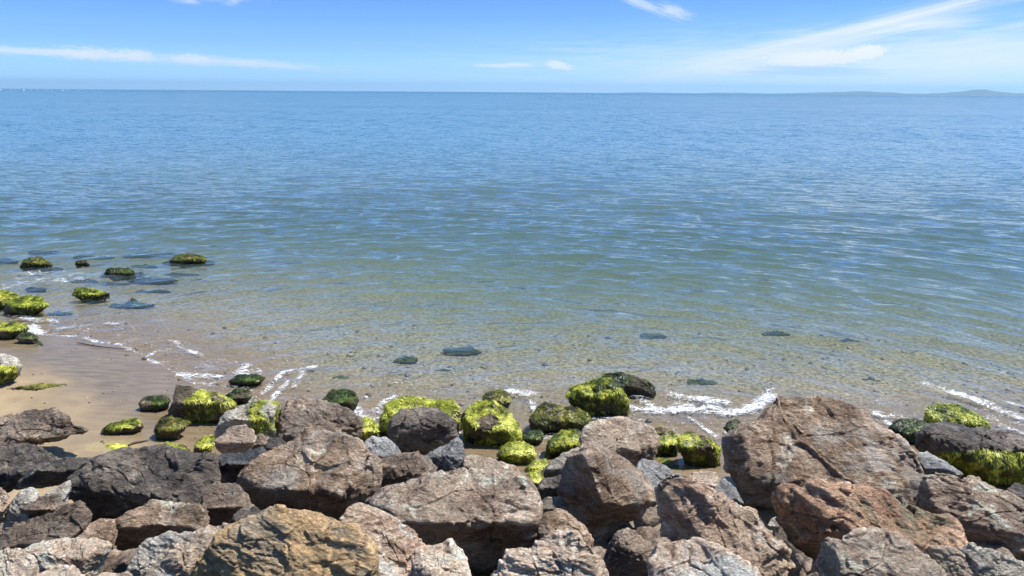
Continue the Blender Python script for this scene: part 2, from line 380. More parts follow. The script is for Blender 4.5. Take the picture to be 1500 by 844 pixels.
# foam: where the swash breaks (picture points of the sea level, size in metres)
foam = np.zeros_like(X)
def fblob(x, y, x2, y2, wd, s):
    global foam
    a = on_plane(x, y)[:2]; b = on_plane(x2, y2)[:2]; ab = b - a
    P = np.stack([X, Y], 1); tt = np.clip(((P - a) @ ab) / max(ab @ ab, 1e-6), 0, 1)
    dd = np.hypot(*(P - (a + tt[:, None] * ab)).T)
    foam = np.maximum(foam, s * np.exp(-(dd / wd) ** 2))
for a in [(385, 578, 415, 545, .08, .75), (415, 545, 460, 535, .10, .7), (432, 565, 447, 540, .10, .6), (395, 588, 420, 560, .08, .75), (545, 600, 580, 580, .10, .75), (525, 605, 548, 612, .10, .8),
          (750, 572, 775, 576, .14, .85), (778, 585, 786, 610, .08, .7), (930, 575, 960, 600, .12, .75), (950, 600, 1030, 600, .15, .95), (985, 578, 1060, 588, .16, .72), (1000, 592, 1060, 600, .2, .62), (1060, 605, 1100, 600, .13, .9),
          (1100, 598, 1130, 578, .14, .9), (1010, 612, 1050, 640, .05, .8), (1120, 580, 1130, 570, .1, .7), (1300, 618, 1330, 650, .08, 1.0), (1285, 605, 1320, 610, .14, .7),
          (1355, 563, 1400, 575, .14, .72), (1390, 573, 1450, 592, .12, .78), (1440, 590, 1520, 620, .12, .74), (1450, 610, 1520, 650, .12, .7), (1480, 590, 1520, 600, .1, .7),
          (45, 478, 60, 492, .14, .9), (60, 492, 105, 494, .12, .8), (105, 494, 150, 502, .07, .75), (85, 482, 120, 478, .15, .6), (200, 530, 228, 515, .06, .75), (235, 543, 262, 548, .06, .8), (262, 548, 320, 552, .12, .8),
          (130, 582, 140, 572, .02, .8), (140, 572, 165, 560, .022, .85), (240, 580, 290, 560, .05, .5), (15, 420, 110, 400, .5, .5), (40, 405, 110, 410, .6, .48), (40, 400, 80, 398, .4, .5),
          (830, 640, 770, 640, .1, .6), (775, 655, 800, 640, .06, .75), (860, 612, 905, 612, .06, .7), (300, 560, 380, 580, .25, .45), (500, 560, 900, 560, .35, .36), (1150, 560, 1300, 590, .3, .40)]:
    fblob(*a)
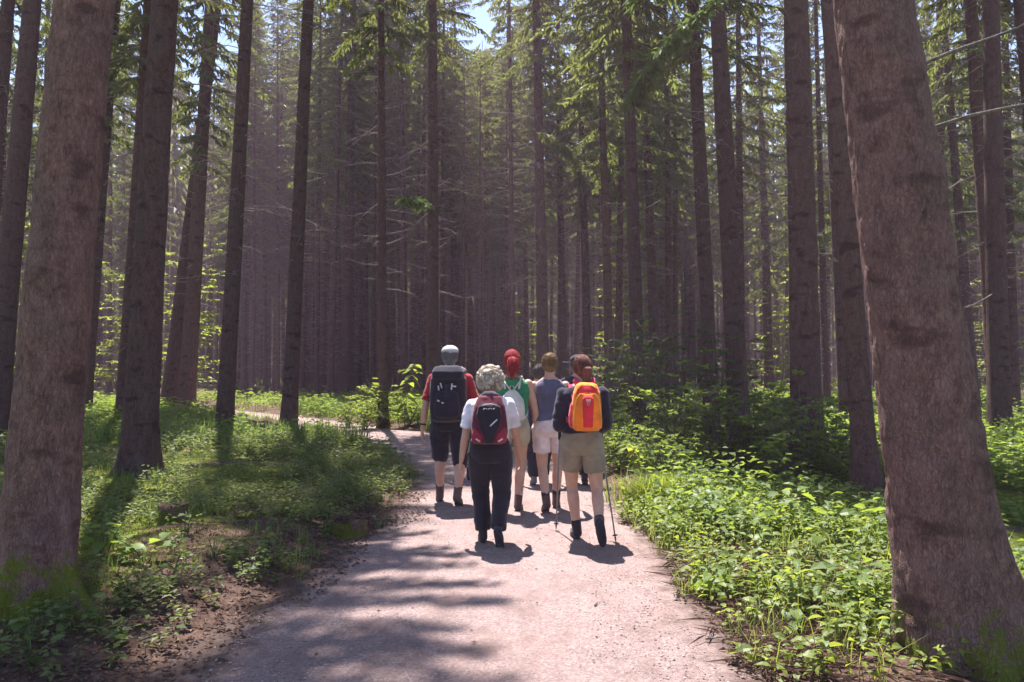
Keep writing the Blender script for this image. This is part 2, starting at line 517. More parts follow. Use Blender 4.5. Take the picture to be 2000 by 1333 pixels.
def trunk_mesh(name, seed, mat, nz=46, na=14, r0=1.0, flare=0.35, fscale=0.45, lobes=5, hi=False, flare2=0.0, root_dir=None, relief=0.0):
    """unit trunk (radius about 1) when hi is False, metric radius r0 when hi is True"""
    rng = np.random.default_rng(seed)
    if hi:
        z = np.concatenate([np.linspace(-0.25, 5.2, nz), np.linspace(5.4, TREE_H, 26)])
    else:
        z = np.concatenate([np.linspace(-0.3, 1.6, nz // 3), np.linspace(1.8, TREE_H, nz - nz // 3)])
    a = np.linspace(0, 2 * np.pi, na, endpoint=False)
    zz, aa = np.meshgrid(z, a, indexing='ij')
    zp = np.clip(zz, 0, None)
    ph = rng.uniform(0, 6.28)
    lobe = np.maximum(0, np.cos(lobes * aa + ph + 0.6 * np.sin(aa * 2 + ph))) ** 1.5
    rr = r0 * taper(zp) + r0 * flare * np.exp(-zp / fscale) * (0.55 + 0.9 * lobe) + r0 * flare2 * np.exp(-zp / 1.6)
    rr += r0 * 0.5 * flare * np.exp(-zp / 0.13) * lobe
    if root_dir is not None:
        for (ad, amp, hs) in root_dir:
            dd = np.angle(np.exp(1j * (aa - ad)))
            rr += amp * np.exp(-(dd / 0.26) ** 2) * np.exp(-zp / hs)
    rr *= 1 + 0.03 * np.sin(2 * aa + ph) + 0.012 * np.sin(zz * 1.3 + ph)
    x, y = rr * np.cos(aa), rr * np.sin(aa)
    if relief:
        P = np.stack([x.ravel(), y.ravel(), zz.ravel() * 0.5], 1)
        n = 0.55 * vnoise(P, 9, seed) + 0.6 * np.abs(vnoise(P, 24, seed + 1)) + 0.35 * vnoise(P, 48, seed + 2)
        knots = np.clip(vnoise(np.stack([x.ravel(), y.ravel(), zz.ravel()], 1), 3.1, seed + 5) - 0.55, 0, 1)
        k = (relief * n + 0.05 * knots).reshape(rr.shape)
        x += k * np.cos(aa); y += k * np.sin(aa)
    cx = 0.10 * np.sin(zz * 0.21 + ph) * np.clip(zz / 8, 0, 1) * (r0 if not hi else 1)
    V = np.stack([x + cx, y + 0.6 * cx, zz], -1).reshape(-1, 3)
    k = len(z)
    F = [[i * na + j, i * na + (j + 1) % na, (i + 1) * na + (j + 1) % na, (i + 1) * na + j] for i in range(k - 1) for j in range(na)]
    mb = MB(); mb.add(V, F)
    return mb.mesh(name, mat)

def spruce_branches(mb, rng, base, az, L, up, droop, fine=1.0, wood=True, wmi=1, nmi=0, rw=0.02, tw=0.05, t0=0.14):
    """one needle-clad branch: wood curve and hanging twigs; base (3,)"""
    k = max(4, int(L * 3) + 2)
    t = np.linspace(0, 1, k)
    out = np.array([math.cos(az), math.sin(az), 0])
    sid = np.array([-math.sin(az), math.cos(az), 0])
    wob = rng.uniform(-.12, .12) * L
    C = base + out * (L * t)[:, None] + sid * (wob * t ** 2)[:, None]
    C[:, 2] += L * (up * t - droop * t ** 2 + 0.35 * droop * t ** 3)
    if wood:
        tube(mb, C, rw * (1 - 0.8 * t) + 0.004, 3, wmi, cap=False)
    n = max(3, int(L / 0.085 * fine))
    tt = np.repeat(np.linspace(t0, 1.0, n), 2) + rng.uniform(-.02, .02, 2 * n)
    tt = np.clip(tt, 0, 1)
    P = np.stack([np.interp(tt, t, C[:, i]) for i in range(3)], 1)
    sg = np.tile([1.0, -1.0], n)[:, None]
    r = rng.random((2 * n, 1))
    D = out * (0.55 + .3 * r) + sid * sg * (0.75 * (1.1 - 0.5 * tt[:, None])) + np.array([0, 0, -1.0]) * (0.25 + 0.75 * rng.random((2 * n, 1)))
    D = unit(D)
    Lt = (0.14 + 0.36 * rng.random(2 * n)) * (1.1 - 0.55 * tt)
    Nn = unit(rng.normal(size=(2 * n, 3)) * 0.6 + np.array([0, 0, 1.0]))
    leaves(mb, P, D, Nn, Lt, tw * (0.6 + 0.6 * rng.random(2 * n)) * 0.75, 0.1, 0.25, nmi)
    # side shoots
    for q in (0.35, 0.65):
        Pq = P + D * (Lt * q)[:, None]
        Dq = unit(D + rng.normal(size=D.shape) * 0.65 + np.array([0, 0, -0.35]))
        leaves(mb, Pq, Dq, Nn, Lt * (0.65 - 0.3 * q), tw * 0.55, 0.1, 0.2, nmi)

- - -

== What is being asked ==
Repeat each entry exactly as given; no pictures belong in the copy.

== Result of the task ==
Continue the Blender Python script for this scene: part 2, from line 380. More parts follow. The script is for Blender 4.5. Take the picture to be 1500 by 844 pixels.
# foam: where the swash breaks (picture points of the sea level, size in metres)
foam = np.zeros_like(X)
def fblob(x, y, x2, y2, wd, s):
    global foam
    a = on_plane(x, y)[:2]; b = on_plane(x2, y2)[:2]; ab = b - a
    P = np.stack([X, Y], 1); tt = np.clip(((P - a) @ ab) / max(ab @ ab, 1e-6), 0, 1)
    dd = np.hypot(*(P - (a + tt[:, None] * ab)).T)
    foam = np.maximum(foam, s * np.exp(-(dd / wd) ** 2))
for a in [(385, 578, 415, 545, .08, .75), (415, 545, 460, 535, .10, .7), (432, 565, 447, 540, .10, .6), (395, 588, 420, 560, .08, .75), (545, 600, 580, 580, .10, .75), (525, 605, 548, 612, .10, .8),
          (750, 572, 775, 576, .14, .85), (778, 585, 786, 610, .08, .7), (930, 575, 960, 600, .12, .75), (950, 600, 1030, 600, .15, .95), (985, 578, 1060, 588, .16, .72), (1000, 592, 1060, 600, .2, .62), (1060, 605, 1100, 600, .13, .9),
          (1100, 598, 1130, 578, .14, .9), (1010, 612, 1050, 640, .05, .8), (1120, 580, 1130, 570, .1, .7), (1300, 618, 1330, 650, .08, 1.0), (1285, 605, 1320, 610, .14, .7),
          (1355, 563, 1400, 575, .14, .72), (1390, 573, 1450, 592, .12, .78), (1440, 590, 1520, 620, .12, .74), (1450, 610, 1520, 650, .12, .7), (1480, 590, 1520, 600, .1, .7),
          (45, 478, 60, 492, .14, .9), (60, 492, 105, 494, .12, .8), (105, 494, 150, 502, .07, .75), (85, 482, 120, 478, .15, .6), (200, 530, 228, 515, .06, .75), (235, 543, 262, 548, .06, .8), (262, 548, 320, 552, .12, .8),
          (130, 582, 140, 572, .02, .8), (140, 572, 165, 560, .022, .85), (240, 580, 290, 560, .05, .5), (15, 420, 110, 400, .5, .5), (40, 405, 110, 410, .6, .48), (40, 400, 80, 398, .4, .5),
          (830, 640, 770, 640, .1, .6), (775, 655, 800, 640, .06, .75), (860, 612, 905, 612, .06, .7), (300, 560, 380, 580, .25, .45), (500, 560, 900, 560, .35, .36), (1150, 560, 1300, 590, .3, .40)]:
    fblob(*a)
Keep writing the Blender script for this image. This is part 2, starting at line 517. More parts follow. Use Blender 4.5. Take the picture to be 2000 by 1333 pixels.
def trunk_mesh(name, seed, mat, nz=46, na=14, r0=1.0, flare=0.35, fscale=0.45, lobes=5, hi=False, flare2=0.0, root_dir=None, relief=0.0):
    """unit trunk (radius about 1) when hi is False, metric radius r0 when hi is True"""
    rng = np.random.default_rng(seed)
    if hi:
        z = np.concatenate([np.linspace(-0.25, 5.2, nz), np.linspace(5.4, TREE_H, 26)])
    else:
        z = np.concatenate([np.linspace(-0.3, 1.6, nz // 3), np.linspace(1.8, TREE_H, nz - nz // 3)])
    a = np.linspace(0, 2 * np.pi, na, endpoint=False)
    zz, aa = np.meshgrid(z, a, indexing='ij')
    zp = np.clip(zz, 0, None)
    ph = rng.uniform(0, 6.28)
    lobe = np.maximum(0, np.cos(lobes * aa + ph + 0.6 * np.sin(aa * 2 + ph))) ** 1.5
    rr = r0 * taper(zp) + r0 * flare * np.exp(-zp / fscale) * (0.55 + 0.9 * lobe) + r0 * flare2 * np.exp(-zp / 1.6)
    rr += r0 * 0.5 * flare * np.exp(-zp / 0.13) * lobe
    if root_dir is not None:
        for (ad, amp, hs) in root_dir:
            dd = np.angle(np.exp(1j * (aa - ad)))
            rr += amp * np.exp(-(dd / 0.26) ** 2) * np.exp(-zp / hs)
    rr *= 1 + 0.03 * np.sin(2 * aa + ph) + 0.012 * np.sin(zz * 1.3 + ph)
    x, y = rr * np.cos(aa), rr * np.sin(aa)
    if relief:
        P = np.stack([x.ravel(), y.ravel(), zz.ravel() * 0.5], 1)
        n = 0.55 * vnoise(P, 9, seed) + 0.6 * np.abs(vnoise(P, 24, seed + 1)) + 0.35 * vnoise(P, 48, seed + 2)
        knots = np.clip(vnoise(np.stack([x.ravel(), y.ravel(), zz.ravel()], 1), 3.1, seed + 5) - 0.55, 0, 1)
        k = (relief * n + 0.05 * knots).reshape(rr.shape)
        x += k * np.cos(aa); y += k * np.sin(aa)
    cx = 0.10 * np.sin(zz * 0.21 + ph) * np.clip(zz / 8, 0, 1) * (r0 if not hi else 1)
    V = np.stack([x + cx, y + 0.6 * cx, zz], -1).reshape(-1, 3)
    k = len(z)
    F = [[i * na + j, i * na + (j + 1) % na, (i + 1) * na + (j + 1) % na, (i + 1) * na + j] for i in range(k - 1) for j in range(na)]
    mb = MB(); mb.add(V, F)
    return mb.mesh(name, mat)

def spruce_branches(mb, rng, base, az, L, up, droop, fine=1.0, wood=True, wmi=1, nmi=0, rw=0.02, tw=0.05, t0=0.14):
    """one needle-clad branch: wood curve and hanging twigs; base (3,)"""
    k = max(4, int(L * 3) + 2)
    t = np.linspace(0, 1, k)
    out = np.array([math.cos(az), math.sin(az), 0])
    sid = np.array([-math.sin(az), math.cos(az), 0])
    wob = rng.uniform(-.12, .12) * L
    C = base + out * (L * t)[:, None] + sid * (wob * t ** 2)[:, None]
    C[:, 2] += L * (up * t - droop * t ** 2 + 0.35 * droop * t ** 3)
    if wood:
        tube(mb, C, rw * (1 - 0.8 * t) + 0.004, 3, wmi, cap=False)
    n = max(3, int(L / 0.085 * fine))
    tt = np.repeat(np.linspace(t0, 1.0, n), 2) + rng.uniform(-.02, .02, 2 * n)
    tt = np.clip(tt, 0, 1)
    P = np.stack([np.interp(tt, t, C[:, i]) for i in range(3)], 1)
    sg = np.tile([1.0, -1.0], n)[:, None]
    r = rng.random((2 * n, 1))
    D = out * (0.55 + .3 * r) + sid * sg * (0.75 * (1.1 - 0.5 * tt[:, None])) + np.array([0, 0, -1.0]) * (0.25 + 0.75 * rng.random((2 * n, 1)))
    D = unit(D)
    Lt = (0.14 + 0.36 * rng.random(2 * n)) * (1.1 - 0.55 * tt)
    Nn = unit(rng.normal(size=(2 * n, 3)) * 0.6 + np.array([0, 0, 1.0]))
    leaves(mb, P, D, Nn, Lt, tw * (0.6 + 0.6 * rng.random(2 * n)) * 0.75, 0.1, 0.25, nmi)
    # side shoots
    for q in (0.35, 0.65):
        Pq = P + D * (Lt * q)[:, None]
        Dq = unit(D + rng.normal(size=D.shape) * 0.65 + np.array([0, 0, -0.35]))
        leaves(mb, Pq, Dq, Nn, Lt * (0.65 - 0.3 * q), tw * 0.55, 0.1, 0.2, nmi)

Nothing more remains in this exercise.